You use words too broadly.  Foucault teaches us to look at words the same
way we look at museums: as artifacts.  But, unlike museum artifacts, words
are used and words change.  The formations you speak of might have been
more true when Foucault wrote them, but what he was really advocating was a
style of inquiry that necessitates a creative use of terms.  In my opinion,
although I understand and agree with his message(s), I don't think he lived
up to it/them (he had moments of brilliant prose, but they required too
much knowledge of the history of philosophy and social theory to be really
effective).  

So, from my perspective, when you say 'free-market', well--I don't really
know what you're saying, but I imagine its along the lines of a free-market
'libertarian'.  I don't want to fire up the flame-throwers here, but that
kind of anarchism is a minority strain in the discourse (some wouldn't call
it anarchism at all, since in presupposes the persistence of a minimal
state to protect property rights).  I've always been of the opinion that
libertarians should study the history of early nineteenth-century Britain
more closely to see what would come of their theory, but YMMV.

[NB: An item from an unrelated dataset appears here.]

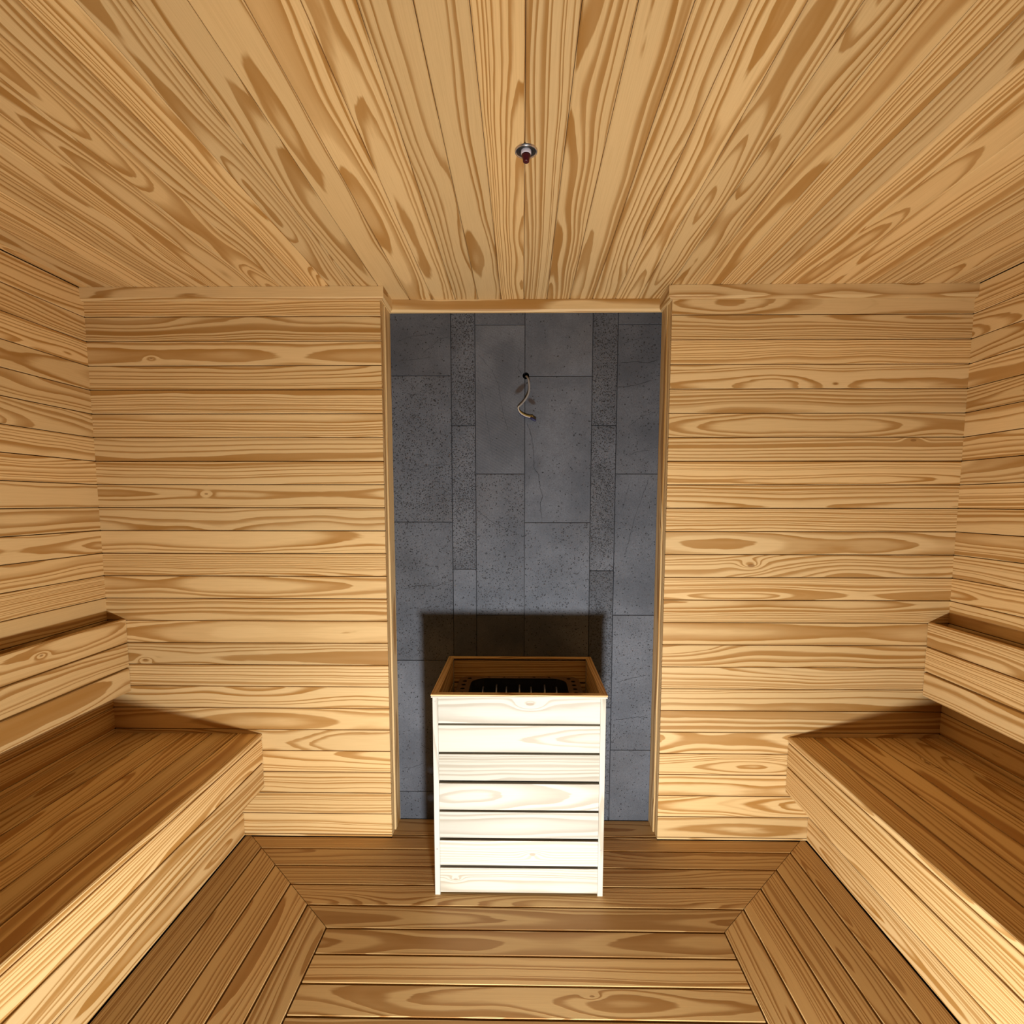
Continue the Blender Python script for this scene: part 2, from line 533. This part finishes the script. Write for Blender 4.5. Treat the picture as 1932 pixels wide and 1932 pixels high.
for ci, (xa, xb, js) in enumerate(cols):
    zs = [2.23] + list(js) + [-0.02]
    for ri in range(len(zs) - 1):
        zt, zb = zs[ri], zs[ri + 1]
        x0, x1 = xa + JG, xb - JG
        z0, z1 = zb + JG, zt - JG
        y0 = ND + (rnd.uniform(0, 0.0012))
        c = 0.0012
        vs_ = [(x0, y0 + c, z0), (x1, y0 + c, z0), (x1, y0 + c, z1), (x0, y0 + c, z1),
               (x0 + c, y0, z0 + c), (x1 - c, y0, z0 + c), (x1 - c, y0, z1 - c), (x0 + c, y0, z1 - c),
               (x0, ND + 0.03, z0), (x1, ND + 0.03, z0), (x1, ND + 0.03, z1), (x0, ND + 0.03, z1)]
        fs = [[4, 5, 6, 7], [0, 1, 5, 4], [1, 2, 6, 5], [2, 3, 7, 6], [3, 0, 4, 7],
              [0, 8, 9, 1], [1, 9, 10, 2], [2, 10, 11, 3], [3, 11, 8, 0], [11, 10, 9, 8]]
        SLABS.append((xa, xb, zb, zt, (rnd.random(), poro[ci][ri], tone[ci][ri])))
        mb.add(vs_, fs)
mb.box((-0.6, ND + 0.012, -0.03), (0.63, ND + 0.05, 2.24), mi=1)
stone = mb.build('wall_niche', [BASALT, BLACK, CRACK])
# the drilled hole the cable comes out of
cut = MB()
cut.tube([(0.021, ND - 0.03, 1.899), (0.021, ND + 0.045, 1.899)], 0.0135, 20)
cutter = cut.build('cutter', BLACK)
md = stone.modifiers.new('hole', 'BOOLEAN')
md.operation = 'DIFFERENCE'
md.solver = 'EXACT'
md.use_self = True
md.object = cutter
dg = bpy.context.evaluated_depsgraph_get()
dg.update()
newme = bpy.data.meshes.new_from_object(stone.evaluated_get(dg))
stone.modifiers.clear()
stone.data = newme
newme.name = 'wall_niche'
sa = newme.attributes.get('slab') or newme.attributes.new('slab', 'FLOAT_VECTOR', 'POINT')
for i, vt in enumerate(newme.vertices):     # which slab each corner belongs to
    for xa, xb, zb, zt, val in SLABS:
        if xa < vt.co.x < xb and zb < vt.co.z < zt:
            sa.data[i].vector = val
            break
bpy.data.objects.remove(cutter, do_unlink=True)
# hairline cracks running across single slabs
bm = bmesh.new()
bm.from_mesh(newme)
for pts, wd in (
    ([(0.026, 1.71), (0.045, 1.66), (0.053, 1.60), (0.056, 1.53), (0.075, 1.50), (0.081, 1.45), (0.092, 1.41), (0.082, 1.385), (0.085, 1.345), (0.090, 1.32)], 0.0020),
    ([(-0.173, 1.985), (-0.116, 1.92), (-0.090, 1.865), (-0.080, 1.80), (-0.066, 1.73), (-0.050, 1.675)], 0.0013),
    ([(-0.004, 1.965), (-0.012, 1.93), (0.004, 1.905)], 0.0016),
    ([(-0.175, 1.90), (-0.150, 1.80), (-0.140, 1.74), (-0.128, 1.66), (-0.115, 1.57)], 0.0008),
    ([(-0.500, 2.035), (-0.440, 2.055), (-0.380, 2.06)], 0.0013),
    ([(-0.400, 1.985), (-0.365, 2.015), (-0.325, 2.045), (-0.290, 2.052)], 0.0013),
    ([(-0.500, 1.955), (-0.430, 1.965), (-0.360, 1.972)], 0.0008),
    ([(0.400, 1.948), (0.470, 1.952), (0.510, 1.948), (0.555, 1.960)], 0.0020),
    ([(0.395, 1.852), (0.430, 1.856), (0.470, 1.862), (0.530, 1.880)], 0.0016),
    ([(0.400, 2.020), (0.450, 2.035), (0.500, 2.050)], 0.0008),
    ([(0.445, 1.700), (0.490, 1.735), (0.550, 1.755)], 0.0012),
    ([(0.440, 1.580), (0.480, 1.595), (0.530, 1.600)], 0.0012),
    ([(-0.470, 1.515), (-0.390, 1.535), (-0.320, 1.545), (-0.288, 1.540)], 0.0013),
    ([(0.452, 1.470), (0.432, 1.400), (0.422, 1.360)], 0.0011),
    ([(0.528, 1.485), (0.495, 1.390), (0.470, 1.310), (0.452, 1.230), (0.438, 1.165)], 0.0013),
    ([(-0.175, 1.350), (-0.115, 1.305), (-0.060, 1.280), (-0.010, 1.255)], 0.0011),
    ([(-0.500, 1.020), (-0.430, 1.040), (-0.360, 1.035), (-0.300, 1.055)], 0.0010),
    ([(-0.515, 0.230), (-0.470, 0.235), (-0.420, 0.255)], 0.0012),
    ([(0.400, 0.455), (0.450, 0.460), (0.500, 0.470), (0.550, 0.468)], 0.0014),
    ([(0.410, 0.620), (0.470, 0.640), (0.540, 0.655)], 0.0010)):
    P2 = []
    for (xa, za), (xb, zb) in zip(pts[:-1], pts[1:]):
        nseg = max(2, int(math.hypot(xb - xa, zb - za) / 0.008))
        for k in range(nseg):
            t = k / nseg
            P2.append((xa + (xb - xa) * t + rnd.uniform(-0.0018, 0.0018), za + (zb - za) * t + rnd.uniform(-0.0018, 0.0018)))
    P2.append(pts[-1])
    row = []
    for i, (x, z) in enumerate(P2):
        a, b = P2[max(0, i - 1)], P2[min(len(P2) - 1, i + 1)]
        dx, dz = b[0] - a[0], b[1] - a[1]
        ln = math.hypot(dx, dz) or 1.0
        hw = wd * 0.5 * rnd.uniform(0.35, 1.1) * (0.25 if i in (0, len(P2) - 1) else 1.0)
        row.append((bm.verts.new((x - dz / ln * hw, ND - 0.0003, z + dx / ln * hw)), bm.verts.new((x + dz / ln * hw, ND - 0.0003, z - dx / ln * hw))))
    for (a, b), (c, d) in zip(row[:-1], row[1:]):
        fc = bm.faces.new((a, b, d, c))
        fc.material_index = 2
bm.to_mesh(newme)
bm.free()
struct(stone, 'dark grey stone slab wall at the back of the niche', 'wall')

# jambs: the end of the cladding and a narrow board behind it
tn = 0
for s, x in ((1, NL), (-1, NR)):
    mb = MB()
    # board standing upright: along z, across y
    for y0, y1, dx in ((0.0146, 0.050, 0.0), (0.054, ND - 0.0015, 0.005)):
        if s > 0:
            # u x v = +x : u=(0,1,0), v=(0,0,1) has length along y; use u=(0,0,1), v = (0,-1,0): z x -y = x
            mb.board((x + dx, y1, 0.001), (0, 0, 1), (0, -1, 0), H - 0.002, y1 - y0, 0.010 + dx, 0.0018)
        else:
            # z x y = -x
            mb.board((x - dx, y0, 0.001), (0, 0, 1), (0, 1, 0), H - 0.002, y1 - y0, 0.010 + dx, 0.0018)
    tn += 1
    struct(mb.build('trim_%d' % tn, PINE), 'upright pine jamb lining the %s side of the stone niche' % ('left' if s > 0 else 'right'), 'trim')

# crown strips under the ceiling: wall left, wall right, and the three sides of the niche
CH, CT = 0.047, 0.018
def crown(mbx, a, b, inward, m0=0.0, m1=0.0):
    """strip from a to b (points on the wall line at ceiling), profile towards inward"""
    a, b, n = Vector(a), Vector(b), Vector(inward)
    u = (b - a).normalized()
    L = (b - a).length
    prof = [(0, 0), (CT, 0), (CT, -CH + 0.009), (CT - 0.007, -CH), (0, -CH)]
    al0 = rnd.uniform(0, 40)
    vs_, gs = [], []
    for e in (0, 1):
        for d, z in prof:
            s = m0 * d if e == 0 else L + m1 * d
            vs_.append(a + u * s + n * d + Vector((0, 0, z)))
            gs.append((al0 + s, z + 0.05, d))
    k = len(prof)
    fs = [[i, (i + 1) % k, k + (i + 1) % k, k + i] for i in range(k)]
    fs += [list(reversed(range(k))), list(range(k, 2 * k))]
    mbx.add(vs_, fs, gs, (rnd.uniform(-0.02, 0.06), -rnd.uniform(0.07, 0.12), rnd.random()))
HC = H - 0.0005
mb = MB(); crown(mb, (XL, 0, HC), (NL, 0, HC), (0, -1, 0), 0, 1)
struct(mb.build('trim_3', PINE), 'pine crown strip under the ceiling left of the niche', 'trim')
mb = MB(); crown(mb, (NR, 0, HC), (XR, 0, HC), (0, -1, 0), -1, 0)
struct(mb.build('trim_4', PINE), 'pine crown strip under the ceiling right of the niche', 'trim')
mb = MB()
crown(mb, (NL, ND, HC), (NR, ND, HC), (0, -1, 0), 1, -1)
crown(mb, (NL, 0, HC), (NL, ND, HC), (1, 0, 0), -1, -1)
crown(mb, (NR, ND, HC), (NR, 0, HC), (-1, 0, 0), 1, 1)
struct(mb.build('trim_5', PINE), 'pine crown strip running around the top of the stone niche', 'trim')
for o in ('trim_3', 'trim_4', 'trim_5'):
    bm = bmesh.new(); bm.from_mesh(bpy.data.objects[o].data)
    bmesh.ops.recalc_face_normals(bm, faces=bm.faces)
    bm.to_mesh(bpy.data.objects[o].data); bm.free()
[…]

Now, there's a difference between 'free-market' and a free market which
your language obscures.  One is a fairly specific term in the institutional
discourse of economics and politics.  But the latter could describe quite a
wide variety of concrete ways of exchanging goods and services and which
doesn't entail a specific political regime.  I am an advocate of free
markets where they are appropriate, that is, where their benefits outweigh
their problems and where it is ethically sound to encourage them.
Sometimes it's silly to compete.  Still, the 'Hidden Hand' does work, it is
a proven, specific effect of a certain kind of organization.  Don't blame
all markets if Capitalism typically nullifies most of these benefits by its
overly-abstract definition of property.

 
cordially,

jb


Jonathan Broad---
jonathan@relativepath.org

Drawing on my fine command of the English language I said nothing.